Write out every entry, unchanged. Skip any picture.

— Start RECORDS FOR THE EXERCISE —

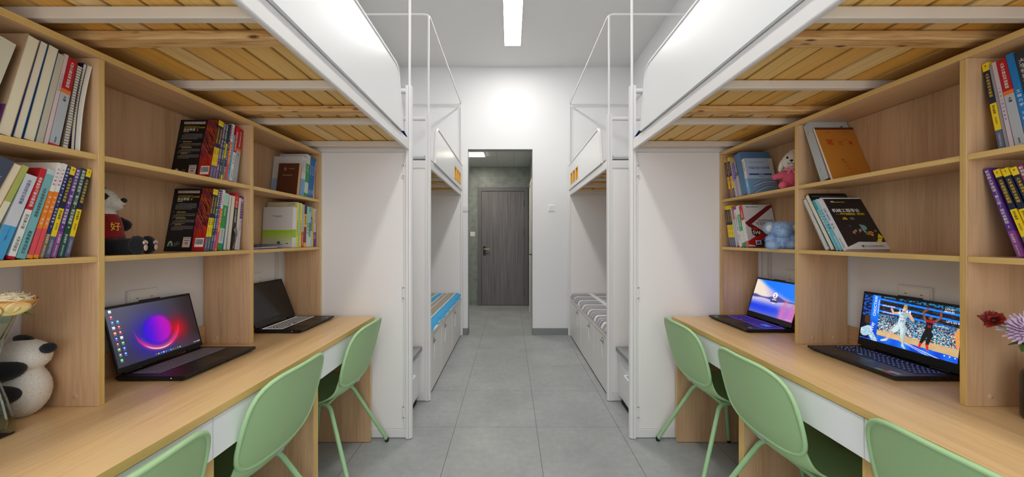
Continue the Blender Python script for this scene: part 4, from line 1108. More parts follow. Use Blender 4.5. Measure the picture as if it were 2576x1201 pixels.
S.book(14.8, .0125, .246, .17, RWS, 'red and white mathematics guide in front of the teal spine of the lower rose bay', RWT, cover=[(0, (160, 24, 36)), (.47, (176, 178, 182)), (.66, (164, 184, 192)), (.965, RED)])
S.book(16.5, .0220, .224, .165, [(0, (206, 210, 216)), (.62, (72, 160, 212))], 'short white and blue history textbook in the lower rose bay', (('中国近现代史纲要', .06, .36, (60, 70, 130)), ('（2023年版）', .64, .80, (30, 80, 160))), cover=[(0, (196, 200, 206)), (.62, (130, 178, 206))])
S.book(19.5, .0120, .252, .18, [(0, (172, 182, 96)), (.4, (226, 220, 190)), (.7, (196, 196, 90))], 'yellow green pictorial book in the lower rose bay', ())
S.book(20, .0150, .255, .18, [(0, (214, 160, 120))], 'orange covered book with cream page edges in the lower rose bay', flip=True)
S.book(20.5, .0260, .262, .1835, [(0, (66, 74, 92))], 'thick charcoal physics textbook with grey lettering in the lower rose bay', (('大学物理学教程（第四版）', .16, .80, (196, 200, 206)),), hard=.001)
S.book(21, .0180, .262, .1835, [(0, (216, 220, 214))], 'white book with blue lettering at the edge of the lower rose bay', (('线性代数辅导', .3, .7, (30, 80, 150)),))

# --- left shelf, middle bay: upper tier
S = Shelf(-1, -1.264, 1.677, 1.5515, '', 'books on the upper tier of the left middle bay')
S.book(9.6, .0256, .262, .165, RGS, 'grey computing textbook with a red title block leaning in the upper middle bay', RGT)
S.book(10, .0152, .272, .165, RWS, 'red and white mathematics guide beside the grey computing textbook, upper middle bay', RWT)
S.book(10.2, .0104, .225, .165, [(0, SKY)], 'low pale blue workbook in the upper middle bay of the left shelf', (('实验报告', .55, .85, (40, 80, 110)),))
S.book(10.2, .0128, .272, .165, OWS, 'white and orange workbook in the upper middle bay of the left shelf', OWT)
S.book(10.4, .0098, .266, .165, N2S, 'blue and tan listening course book, upper middle bay of the left shelf', VST('2'))
S.book(10.4, .0092, .262, .165, [(0, NAVY), (.22, NAVY), (.34, YEL), (.6, SLATE), (.9, YEL)], 'upside down navy and yellow course book in the upper middle bay', (('综合教程', .40, .56, INK),))
S.book(10.6, .0128, .264, .165, G4S, 'dark green listening course book, upper middle bay of the left shelf', VST('4'))
S.book(10.8, .0122, .264, .165, P3S, 'purple listening course book, upper middle bay of the left shelf', VST('3'))
S.book(11, .0128, .264, .165, NYS, 'navy and yellow course book between the purple spine and the black cover, upper bay', NYT('4'))
S.book(11.2, .0128, .266, .1655, NYS, 'black backed course book with red feather art and a yellow number two', NYT('2'), cover=[(0, (17, 17, 22))], art=art_black('2'))
# lower tier
S = Shelf(-1, -1.264, 1.677, 1.2465, '', 'books on the lower tier of the left middle bay')
S.book(6, .0118, .252, .165, [(0, PURP), (.05, (190, 176, 214)), (.10, PURP), (.42, (206, 204, 222))], 'white and violet electronics textbook leaning on the divider in the panda bay', (('电路与电子技术', .06, .40, WHT), ('基础（第三版）', .45, .66, (80, 60, 130))))
S.book(6.4, .0146, .246, .165, [(0, (206, 180, 170))], 'cream paperback with page edges outward beside the violet spine', flip=True)
S.book(6.8, .0213, .262, .165, [(0, (200, 30, 46)), (.25, (44, 44, 48))], 'black programming book with a red spine head in the panda bay', (('51单片机', .05, .26, WHT), ('项目实战教程', .28, .52, (222, 222, 222))))
rib = MB(); rib.grid(lambda u, v: (-.004 - .012 * math.sin(math.pi * v) * (.4 + .6 * u), .002 + .016 * u + .003 * math.sin(v * 7), .006 + .105 * v - .02 * u * v), 6, 14, mat('grey ribbon cloth', (126, 122, 112), .8))
rib.build('ribbon', S.root, label='grey ribbon bookmark')
S.book(7.6, .0185, .250, .165, [(0, (196, 190, 176))], 'thick cream paged book in the panda bay of the left shelf', flip=True)
S.book(8.2, .0151, .252, .165, [(0, (80, 120, 190))], 'cream paged book with a blue cover line in the panda bay', flip=True)
S.book(9.4, .0241, .256, .165, [(0, (176, 214, 192)), (.22, (34, 150, 70)), (.62, (196, 204, 196)), (.88, (30, 150, 60))], 'green and white chemistry textbook in the panda bay', (('无机化学', .25, .40, WHT), ('教学研究出版社', .64, .84, (60, 140, 90))))
S.book(9.8, .0118, .270, .165, OWS, 'white and orange workbook in the panda bay of the left shelf', OWT)
S.book(10, .0101, .266, .165, P3S, 'purple listening course book in the panda bay of the left shelf', VST('3'))
S.book(10.2, .0123, .266, .165, G4S, 'dark green listening course book in the panda bay of the left shelf', VST('4'))
S.book(10.4, .0118, .266, .165, NYS, 'navy and yellow course book behind the black cover in the panda bay', NYT('3'))
S.book(10.7, .0118, .268, .1655, NYS, 'black backed course book with red feather art and a yellow number four', NYT('4'), cover=[(0, (17, 17, 22))], art=art_black('4'))

# --- left shelf, far bay: upper tier
S = Shelf(-1, -1.250, 2.282, 1.5515, '', 'books on the upper tier of the left far bay')
S.book(6, .0092, .245, .16, [(0, (214, 196, 164))], 'thin curved cream booklet beside the blue paperbacks', flip=True, bow=.010)
for k, l in enumerate(('blue mechanics paperback next to the thin curved booklet', 'blue mechanics paperback in the middle of three in the far bay', 'blue mechanics paperback next to the green and white book')):
    S.book(8, (.017, .017, .023)[k], .258, .165, [(0, BLU)], l, (('工程力学习题册', .18, .44, (210, 226, 240)), ('高教社', .80, .92, (210, 226, 240))))
S.book(8, .0373, .266, .17, [(0, (206, 222, 206)), (.22, (34, 160, 70)), (.66, (206, 222, 206)), (.91, (34, 160, 70))], 'tall green and white textbook with its pale cover showing above the switched off laptop', (('有机化学', .25, .42, WHT),), cover=[(0, (206, 204, 206))])
S.book(8.2, .0197, .242, .165, [(0, (216, 218, 224)), (.56, (120, 170, 214))], 'white and pale blue politics textbook beside the tall green and white textbook', (('思想道德与法治', .08, .40, (120, 120, 130)),))
S.book(8.4, .0197, .244, .175, [(0, (216, 218, 224)), (.56, (120, 170, 214))], 'white and pale blue politics textbook directly behind the brown notebook', (('毛泽东思想概论', .08, .40, (120, 120, 130)),), cover=[(0, (206, 204, 206)), (.56, (150, 184, 216))])
def art_note(b, F):
    g = C((178, 140, 116)); F.b.tube([F.P(.34 + .06 * math.cos(k * math.pi / 12), .82 + .055 * math.sin(k * math.pi / 12), 1) for k in range(24)], .0005, g, 5, closed=True)
    F.rect(.31, .37, .79, .85, g); F.lines(.46, .92, .815, .84, 1, g, 5, .7); F.lines(.18, .84, .605, .635, 1, g, 6, .7)
S.book(9, .0279, .192, .122, [(0, (84, 48, 30))], 'small brown notebook with a crest standing on the upper tier of the left far bay', cover=[(0, (84, 46, 28))], flip=True, name='notebook', cat='notebook', art=art_note, page=mat('tan pages', (214, 176, 140), .8))
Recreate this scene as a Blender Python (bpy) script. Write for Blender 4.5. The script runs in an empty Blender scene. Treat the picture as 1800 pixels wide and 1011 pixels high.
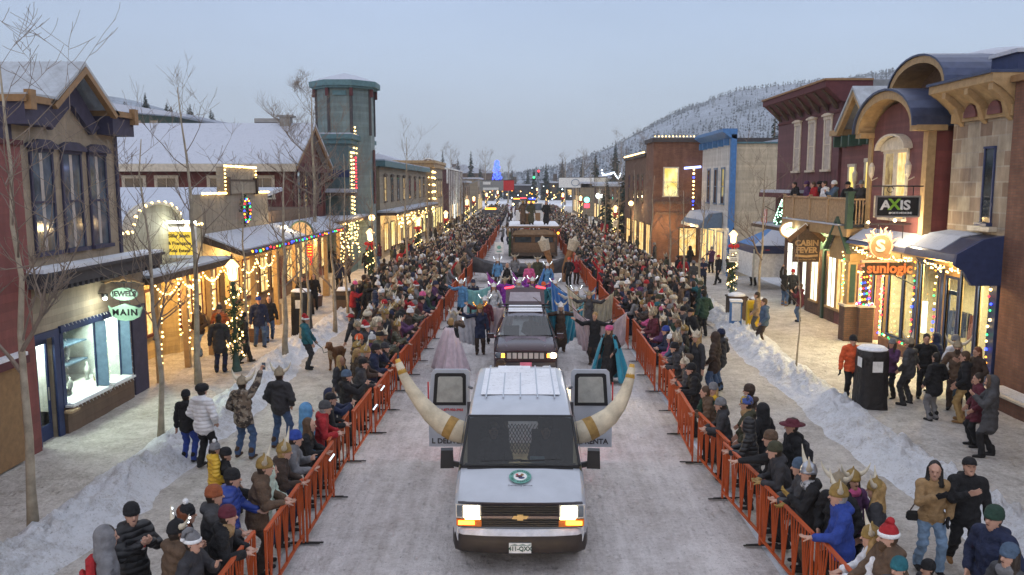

— End RECORDS FOR THE EXERCISE —

▸ **ANSWER**:
Continue the Blender Python script for this scene: part 4, from line 1108. More parts follow. Use Blender 4.5. Measure the picture as if it were 2576x1201 pixels.
S.book(14.8, .0125, .246, .17, RWS, 'red and white mathematics guide in front of the teal spine of the lower rose bay', RWT, cover=[(0, (160, 24, 36)), (.47, (176, 178, 182)), (.66, (164, 184, 192)), (.965, RED)])
S.book(16.5, .0220, .224, .165, [(0, (206, 210, 216)), (.62, (72, 160, 212))], 'short white and blue history textbook in the lower rose bay', (('中国近现代史纲要', .06, .36, (60, 70, 130)), ('（2023年版）', .64, .80, (30, 80, 160))), cover=[(0, (196, 200, 206)), (.62, (130, 178, 206))])
S.book(19.5, .0120, .252, .18, [(0, (172, 182, 96)), (.4, (226, 220, 190)), (.7, (196, 196, 90))], 'yellow green pictorial book in the lower rose bay', ())
S.book(20, .0150, .255, .18, [(0, (214, 160, 120))], 'orange covered book with cream page edges in the lower rose bay', flip=True)
S.book(20.5, .0260, .262, .1835, [(0, (66, 74, 92))], 'thick charcoal physics textbook with grey lettering in the lower rose bay', (('大学物理学教程（第四版）', .16, .80, (196, 200, 206)),), hard=.001)
S.book(21, .0180, .262, .1835, [(0, (216, 220, 214))], 'white book with blue lettering at the edge of the lower rose bay', (('线性代数辅导', .3, .7, (30, 80, 150)),))

# --- left shelf, middle bay: upper tier
S = Shelf(-1, -1.264, 1.677, 1.5515, '', 'books on the upper tier of the left middle bay')
S.book(9.6, .0256, .262, .165, RGS, 'grey computing textbook with a red title block leaning in the upper middle bay', RGT)
S.book(10, .0152, .272, .165, RWS, 'red and white mathematics guide beside the grey computing textbook, upper middle bay', RWT)
S.book(10.2, .0104, .225, .165, [(0, SKY)], 'low pale blue workbook in the upper middle bay of the left shelf', (('实验报告', .55, .85, (40, 80, 110)),))
S.book(10.2, .0128, .272, .165, OWS, 'white and orange workbook in the upper middle bay of the left shelf', OWT)
S.book(10.4, .0098, .266, .165, N2S, 'blue and tan listening course book, upper middle bay of the left shelf', VST('2'))
S.book(10.4, .0092, .262, .165, [(0, NAVY), (.22, NAVY), (.34, YEL), (.6, SLATE), (.9, YEL)], 'upside down navy and yellow course book in the upper middle bay', (('综合教程', .40, .56, INK),))
S.book(10.6, .0128, .264, .165, G4S, 'dark green listening course book, upper middle bay of the left shelf', VST('4'))
S.book(10.8, .0122, .264, .165, P3S, 'purple listening course book, upper middle bay of the left shelf', VST('3'))
S.book(11, .0128, .264, .165, NYS, 'navy and yellow course book between the purple spine and the black cover, upper bay', NYT('4'))
S.book(11.2, .0128, .266, .1655, NYS, 'black backed course book with red feather art and a yellow number two', NYT('2'), cover=[(0, (17, 17, 22))], art=art_black('2'))
# lower tier
S = Shelf(-1, -1.264, 1.677, 1.2465, '', 'books on the lower tier of the left middle bay')
S.book(6, .0118, .252, .165, [(0, PURP), (.05, (190, 176, 214)), (.10, PURP), (.42, (206, 204, 222))], 'white and violet electronics textbook leaning on the divider in the panda bay', (('电路与电子技术', .06, .40, WHT), ('基础（第三版）', .45, .66, (80, 60, 130))))
S.book(6.4, .0146, .246, .165, [(0, (206, 180, 170))], 'cream paperback with page edges outward beside the violet spine', flip=True)
S.book(6.8, .0213, .262, .165, [(0, (200, 30, 46)), (.25, (44, 44, 48))], 'black programming book with a red spine head in the panda bay', (('51单片机', .05, .26, WHT), ('项目实战教程', .28, .52, (222, 222, 222))))
rib = MB(); rib.grid(lambda u, v: (-.004 - .012 * math.sin(math.pi * v) * (.4 + .6 * u), .002 + .016 * u + .003 * math.sin(v * 7), .006 + .105 * v - .02 * u * v), 6, 14, mat('grey ribbon cloth', (126, 122, 112), .8))
rib.build('ribbon', S.root, label='grey ribbon bookmark')
S.book(7.6, .0185, .250, .165, [(0, (196, 190, 176))], 'thick cream paged book in the panda bay of the left shelf', flip=True)
S.book(8.2, .0151, .252, .165, [(0, (80, 120, 190))], 'cream paged book with a blue cover line in the panda bay', flip=True)
S.book(9.4, .0241, .256, .165, [(0, (176, 214, 192)), (.22, (34, 150, 70)), (.62, (196, 204, 196)), (.88, (30, 150, 60))], 'green and white chemistry textbook in the panda bay', (('无机化学', .25, .40, WHT), ('教学研究出版社', .64, .84, (60, 140, 90))))
S.book(9.8, .0118, .270, .165, OWS, 'white and orange workbook in the panda bay of the left shelf', OWT)
S.book(10, .0101, .266, .165, P3S, 'purple listening course book in the panda bay of the left shelf', VST('3'))
S.book(10.2, .0123, .266, .165, G4S, 'dark green listening course book in the panda bay of the left shelf', VST('4'))
S.book(10.4, .0118, .266, .165, NYS, 'navy and yellow course book behind the black cover in the panda bay', NYT('3'))
S.book(10.7, .0118, .268, .1655, NYS, 'black backed course book with red feather art and a yellow number four', NYT('4'), cover=[(0, (17, 17, 22))], art=art_black('4'))

# --- left shelf, far bay: upper tier
S = Shelf(-1, -1.250, 2.282, 1.5515, '', 'books on the upper tier of the left far bay')
S.book(6, .0092, .245, .16, [(0, (214, 196, 164))], 'thin curved cream booklet beside the blue paperbacks', flip=True, bow=.010)
for k, l in enumerate(('blue mechanics paperback next to the thin curved booklet', 'blue mechanics paperback in the middle of three in the far bay', 'blue mechanics paperback next to the green and white book')):
    S.book(8, (.017, .017, .023)[k], .258, .165, [(0, BLU)], l, (('工程力学习题册', .18, .44, (210, 226, 240)), ('高教社', .80, .92, (210, 226, 240))))
S.book(8, .0373, .266, .17, [(0, (206, 222, 206)), (.22, (34, 160, 70)), (.66, (206, 222, 206)), (.91, (34, 160, 70))], 'tall green and white textbook with its pale cover showing above the switched off laptop', (('有机化学', .25, .42, WHT),), cover=[(0, (206, 204, 206))])
S.book(8.2, .0197, .242, .165, [(0, (216, 218, 224)), (.56, (120, 170, 214))], 'white and pale blue politics textbook beside the tall green and white textbook', (('思想道德与法治', .08, .40, (120, 120, 130)),))
S.book(8.4, .0197, .244, .175, [(0, (216, 218, 224)), (.56, (120, 170, 214))], 'white and pale blue politics textbook directly behind the brown notebook', (('毛泽东思想概论', .08, .40, (120, 120, 130)),), cover=[(0, (206, 204, 206)), (.56, (150, 184, 216))])
def art_note(b, F):
    g = C((178, 140, 116)); F.b.tube([F.P(.34 + .06 * math.cos(k * math.pi / 12), .82 + .055 * math.sin(k * math.pi / 12), 1) for k in range(24)], .0005, g, 5, closed=True)
    F.rect(.31, .37, .79, .85, g); F.lines(.46, .92, .815, .84, 1, g, 5, .7); F.lines(.18, .84, .605, .635, 1, g, 6, .7)
S.book(9, .0279, .192, .122, [(0, (84, 48, 30))], 'small brown notebook with a crest standing on the upper tier of the left far bay', cover=[(0, (84, 46, 28))], flip=True, name='notebook', cat='notebook', art=art_note, page=mat('tan pages', (214, 176, 140), .8))
Recreate this scene as a Blender Python (bpy) script. Write for Blender 4.5. The script runs in an empty Blender scene. Treat the picture as 1800 pixels wide and 1011 pixels high.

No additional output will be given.